Publié le 9 juin 2017 Lecture : 4 minutes.
Le premier veut qu’il s’agisse là d’une insurrection purement sociale aux revendications uniquement économiques (emploi, développement, niveau de vie) et psychologiques (sentiment de marginalisation), dont l’élément déclencheur a été la mort tragique d’un marchand de poisson. Le second voit dans cette sédition pour l’instant localisée une siba (« dissidence ») politiquement organisée et manipulée par des irrédentistes hostiles à la monarchie, dont le rêve est de reconstituer l’éphémère république du Rif des années 1920.

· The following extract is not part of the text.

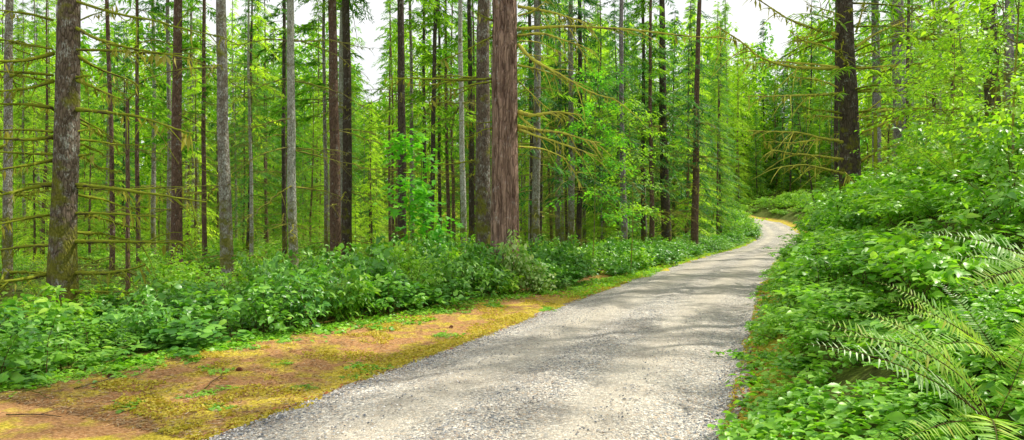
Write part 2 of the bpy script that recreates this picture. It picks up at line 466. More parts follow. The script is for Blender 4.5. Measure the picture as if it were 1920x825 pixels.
# ------------------------------------------------------------------ trees
def trunk_mb(mb, r0, height, sides=14, rings=40, lean=(0, 0), rough=.05, furrow=False, mat=0, flare=.35, topr=.12, seed=0, bend=.0, down=.6):
    zs = -down + (height + down) * np.linspace(0, 1, rings) ** (1.25 if rings > 30 else 1.0)
    a = np.arange(sides) * 2 * math.pi / sides
    V = np.zeros((rings, sides, 3))
    for i, z in enumerate(zs):
        t = max(z, 0) / height
        r = r0 * (1 - (1 - topr) * t ** .9) * (1 + flare * math.exp(-max(z, 0) / (r0 * 2.0 + .05)))
        cx = lean[0] * z + bend * math.sin(z * .45 + seed) + .25 * bend * math.sin(z * 1.7 + seed * 3)
        cy = lean[1] * z + bend * math.cos(z * .38 + seed * 2)
        for j in range(sides):
            c, s = math.cos(a[j]), math.sin(a[j])
            d = noise.noise((c * 2.2 + seed, s * 2.2, z * .9 + seed)) * rough * 1.3 + noise.noise((c * 6, s * 6 + seed, z * 3.1)) * rough * .6
            if furrow:
                q = abs(noise.noise((c * 5.5 + .25 * noise.noise((c * 3, s * 3, z * 4)), s * 5.5, z * 1.6)))
                d += -.10 * max(0, 1 - q * 5.0) + .03
            V[i, j] = (cx + c * r * (1 + d), cy + s * r * (1 + d), z)
    i, j = np.meshgrid(np.arange(rings - 1), np.arange(sides), indexing='ij')
    q = np.stack([i * sides + j, i * sides + (j + 1) % sides, (i + 1) * sides + (j + 1) % sides, (i + 1) * sides + j], -1).reshape(-1, 4)
    mb.add(V.reshape(-1, 3), [q], mat)

def crown_mb(z0, z1, n_b, L0, L1, sub=0, droop=.35, seed=0, spray=.34, sparse=1.0, kw=.24, shape=1.0):
    """boughs of needle sprays around a conifer's stem; each bough a thin axis with flat drooping side sprays"""
    rg = np.random.default_rng(seed)
    mb = MB()
    t = np.sort(rg.uniform(0, 1, n_b)) ** .9
    z = z0 + (z1 - z0) * t
    az = rg.uniform(0, 2 * math.pi, n_b)
    Lb = (L0 + (L1 - L0) * t ** shape) * rg.uniform(.6, 1.15, n_b)
    rise = rg.uniform(-.15, .25, n_b); dr = droop * rg.uniform(.6, 1.4, n_b)
    np_ = 7
    u = np.linspace(0, 1, np_)
    dirs = np.stack([np.cos(az), np.sin(az)], -1)
    def axis(b, uu):
        r = uu * Lb[b]
        return np.stack([dirs[b, 0] * r, dirs[b, 1] * r, z[b] + rise[b] * r - dr[b] * uu ** 2 * Lb[b]], -1)
    B = np.repeat(np.arange(n_b), np_).reshape(n_b, np_)
    paths = axis(B.ravel(), np.tile(u, n_b)).reshape(n_b, np_, 3)
    tubes(mb, paths, (np.outer(Lb, 1 - .85 * u) * .009 + .002), 4, 1)
    ns = max(8, int(11 * sparse))
    b = np.repeat(np.arange(n_b), ns * 2)
    uu = np.clip(np.tile(np.repeat(np.linspace(.22, 1.0, ns), 2), n_b) + rg.uniform(-.03, .03, len(b)), 0, 1)
    sd = np.tile([1, -1], n_b * ns)
    p = axis(b, uu)
    d0 = dirs[b]
    ang = sd * rg.uniform(.55, 1.15, len(b))
    ca, sa = np.cos(ang), np.sin(ang)
    d = np.stack([d0[:, 0] * ca - d0[:, 1] * sa, d0[:, 0] * sa + d0[:, 1] * ca, -rg.uniform(.1, .75, len(b))], -1)
    ln = spray * (Lb[b] / 2.0) ** .5 * (1.15 - .6 * uu) * rg.uniform(.7, 1.4, len(b)) * 1.5
    keep = rg.uniform(0, 1, len(b)) < .9
    p, d, ln = p[keep], nrm(d[keep]), ln[keep]
    up = np.array([0, 0, 1.0]) + rg.normal(0, .35, (len(p), 3))
    if sub == 0:
        put(mb, KITE, p, d, up, ln, kw, 0)
        put(mb, KITE, p + d * ln[:, None] * .25, d + rg.normal(0, .5, d.shape), up + rg.normal(0, .3, up.shape), ln * .6, kw * 1.2, 0)
    else:
        side = nrm(np.cross(d, up))
        put(mb, KITE, p, d, up, ln, kw * .45, 0)
        for k in range(sub):
            f = .15 + .75 * k / sub
            for s_ in (1, -1):
                q = p + d * (ln * f)[:, None] + np.array([0, 0, -.06]) * (f * f * ln)[:, None]
                put(mb, KITE, q, d * .75 + side * s_ * .8 + rg.normal(0, .18, d.shape) + np.array([0, 0, -.15]), up, ln * (.52 - .3 * f) * rg.uniform(.8, 1.25, len(ln)), kw * 1.1, 0)
    return mb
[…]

La réalité, comme souvent, se situe au confluent de ces deux analyses. Le décès du jeune poissonnier Mouhcine Fikri fin octobre 2016 a suscité une indignation et une colère incontestablement spontanées dans cette ville durement touchée par la baisse de la fréquentation touristique et la multiplication des obstacles à l’émigration. Al Hoceima est une cité couturée par les blessures du passé.
Un syndrome d’abandon
La guerre du Rif, la révolte de 1958, les émeutes du pain en 1984 et le tremblement de terre de 2004 ont ancré au sein de la population un syndrome d’abandon que la volonté royale de reconquête des cœurs et le foisonnement des projets de développement (pas toujours suivis d’effets, il est vrai) ne sont pas parvenus à effacer. Désœuvrement et léthargie économique, joints aux caractéristiques d’un esprit rifain ancestral prompt à s’enflammer et rétif à toute forme de hogra (« arrogance ») de la part des autorités, ont offert au Hirak, le mouvement né de la mort de Fikri, un large vivier de munitions.
Cette image d’une protestation populaire fondée sur un légitime cahier de doléances sociales et identitaires est certes celle qui prévaut à l’extérieur, particulièrement en France, où les revendications berbères – qu’elles soient rifaines, kabyles ou touarègues – suscitent une sympathie immédiate, dont les origines remontent à l’époque coloniale. Mais elle est en trompe-l’œil.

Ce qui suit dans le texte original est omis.